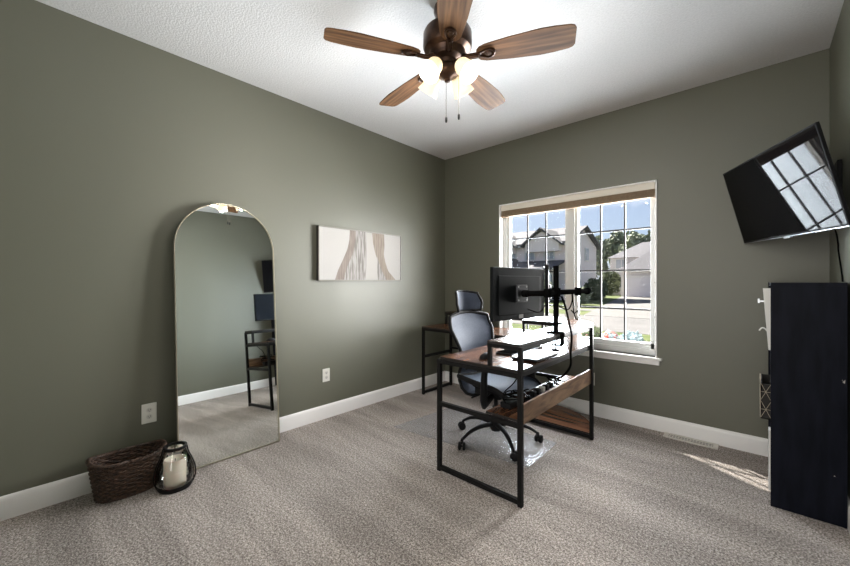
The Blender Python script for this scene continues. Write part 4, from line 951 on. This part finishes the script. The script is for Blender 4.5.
# shrubs in front of the houses
tree('shrub', 'dark round shrub on the lawn before the low wing of the garage house', -10.4, 44.2, 3.0, 1.05, M_leafD, 1100, 0.22, 31, cat='shrub', trunk=0.06, low=0.02)
tree('shrub', 'dark shrub between the two houses across the street', -13.6, 42.5, 2.1, 1.2, M_leafD, 1000, 0.22, 32, cat='shrub', trunk=0.06, low=0.02)
tree('shrub', 'dark bush at the side wall of the left house', -7.9, 31.0, 1.9, 0.8, M_leafD, 1000, 0.22, 33, cat='shrub', trunk=0.06, low=0.02)
tree('shrub', 'grey-green shrub on the lawn, right behind the monitor arm end', -6.4, 22.5, 1.25, 0.75, M_leafP, 800, 0.14, 34, cat='shrub', trunk=0.05, low=0.02)
tree('shrub', 'dark bush before the porch of the left house', -10.6, 25.0, 1.8, 1.2, M_leafD, 900, 0.2, 35, cat='shrub', trunk=0.06, low=0.02)
# planting right outside the window
M_red = mat('red_petals', (0.55, 0.09, 0.07), 0.6); M_pink = mat('pink_petals', (0.60, 0.27, 0.27), 0.6); M_blueg = noise_mat('blue_grey_foliage', (0.22, 0.28, 0.30), (0.40, 0.46, 0.50), 12, rough=0.8)
def bush(label, x, y, hgt, r_, leaf, petal, seed, ls=0.05, nl=900, npet=40):
    rnd = random.Random(seed); o = thing('flowering_bush' if petal else 'shrub', label, 'shrub', (x, y, GZ))
    fm = MB(); blob(x, y, GZ + hgt - r_ * 0.9, r_, r_, r_ * 0.9, nl, ls, fm, rnd); fm.build('foliage', leaf, o)
    st_ = MB()
    for k in range(6): st_.tube([(x, y, GZ), (x + rnd.uniform(-1, 1) * r_ * 0.6, y + rnd.uniform(-1, 1) * r_ * 0.6, GZ + hgt - r_ * 0.5)], 0.01, 5)
    st_.build('stem', M_bark, o)
    if petal:
        pm = MB()
        for k in range(npet):
            a, b2 = rnd.uniform(0, 6.28), rnd.uniform(-0.3, 1.3)
            v = Vector((math.cos(a) * math.cos(b2), math.sin(a) * math.cos(b2), math.sin(b2))) * r_ * 1.02
            pm.lathe([(0, -0.012), (0.02, 0), (0, 0.012)], 6, T(x + v.x, y + v.y, GZ + hgt - r_ * 0.9 + v.z * 0.9))
        pm.build('blossoms', petal, o)
bush('dark bush with pink blossoms outside the window behind the raised shelf corner', 1.16, 1.65, 1.02, 0.15, M_leafD, M_pink, 41)
bush('dark bush outside the window left of the blossoming one', 0.74, 1.65, 1.00, 0.16, M_leafD, None, 42)
bush('small plant with red blossoms outside the window, middle of the right sash', 1.46, 1.60, 0.98, 0.075, M_blueg, M_red, 43, 0.03, 250, 60)
bush('rounded blue-grey shrub outside the window low in the right sash', 1.70, 1.62, 0.99, 0.115, M_blueg, None, 44, 0.035, 800)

┄┄┄┄┄┄┄┄┄┄┄┄┄┄┄┄┄┄┄┄

Goal of the exercise: Reproduce each line word for word and drop the pictures.

Exercise output:
The Blender Python script for this scene continues. Write part 4, from line 951 on. This part finishes the script. The script is for Blender 4.5.
# shrubs in front of the houses
tree('shrub', 'dark round shrub on the lawn before the low wing of the garage house', -10.4, 44.2, 3.0, 1.05, M_leafD, 1100, 0.22, 31, cat='shrub', trunk=0.06, low=0.02)
tree('shrub', 'dark shrub between the two houses across the street', -13.6, 42.5, 2.1, 1.2, M_leafD, 1000, 0.22, 32, cat='shrub', trunk=0.06, low=0.02)
tree('shrub', 'dark bush at the side wall of the left house', -7.9, 31.0, 1.9, 0.8, M_leafD, 1000, 0.22, 33, cat='shrub', trunk=0.06, low=0.02)
tree('shrub', 'grey-green shrub on the lawn, right behind the monitor arm end', -6.4, 22.5, 1.25, 0.75, M_leafP, 800, 0.14, 34, cat='shrub', trunk=0.05, low=0.02)
tree('shrub', 'dark bush before the porch of the left house', -10.6, 25.0, 1.8, 1.2, M_leafD, 900, 0.2, 35, cat='shrub', trunk=0.06, low=0.02)
# planting right outside the window
M_red = mat('red_petals', (0.55, 0.09, 0.07), 0.6); M_pink = mat('pink_petals', (0.60, 0.27, 0.27), 0.6); M_blueg = noise_mat('blue_grey_foliage', (0.22, 0.28, 0.30), (0.40, 0.46, 0.50), 12, rough=0.8)
def bush(label, x, y, hgt, r_, leaf, petal, seed, ls=0.05, nl=900, npet=40):
    rnd = random.Random(seed); o = thing('flowering_bush' if petal else 'shrub', label, 'shrub', (x, y, GZ))
    fm = MB(); blob(x, y, GZ + hgt - r_ * 0.9, r_, r_, r_ * 0.9, nl, ls, fm, rnd); fm.build('foliage', leaf, o)
    st_ = MB()
    for k in range(6): st_.tube([(x, y, GZ), (x + rnd.uniform(-1, 1) * r_ * 0.6, y + rnd.uniform(-1, 1) * r_ * 0.6, GZ + hgt - r_ * 0.5)], 0.01, 5)
    st_.build('stem', M_bark, o)
    if petal:
        pm = MB()
        for k in range(npet):
            a, b2 = rnd.uniform(0, 6.28), rnd.uniform(-0.3, 1.3)
            v = Vector((math.cos(a) * math.cos(b2), math.sin(a) * math.cos(b2), math.sin(b2))) * r_ * 1.02
            pm.lathe([(0, -0.012), (0.02, 0), (0, 0.012)], 6, T(x + v.x, y + v.y, GZ + hgt - r_ * 0.9 + v.z * 0.9))
        pm.build('blossoms', petal, o)
bush('dark bush with pink blossoms outside the window behind the raised shelf corner', 1.16, 1.65, 1.02, 0.15, M_leafD, M_pink, 41)
bush('dark bush outside the window left of the blossoming one', 0.74, 1.65, 1.00, 0.16, M_leafD, None, 42)
bush('small plant with red blossoms outside the window, middle of the right sash', 1.46, 1.60, 0.98, 0.075, M_blueg, M_red, 43, 0.03, 250, 60)
bush('rounded blue-grey shrub outside the window low in the right sash', 1.70, 1.62, 0.99, 0.115, M_blueg, None, 44, 0.035, 800)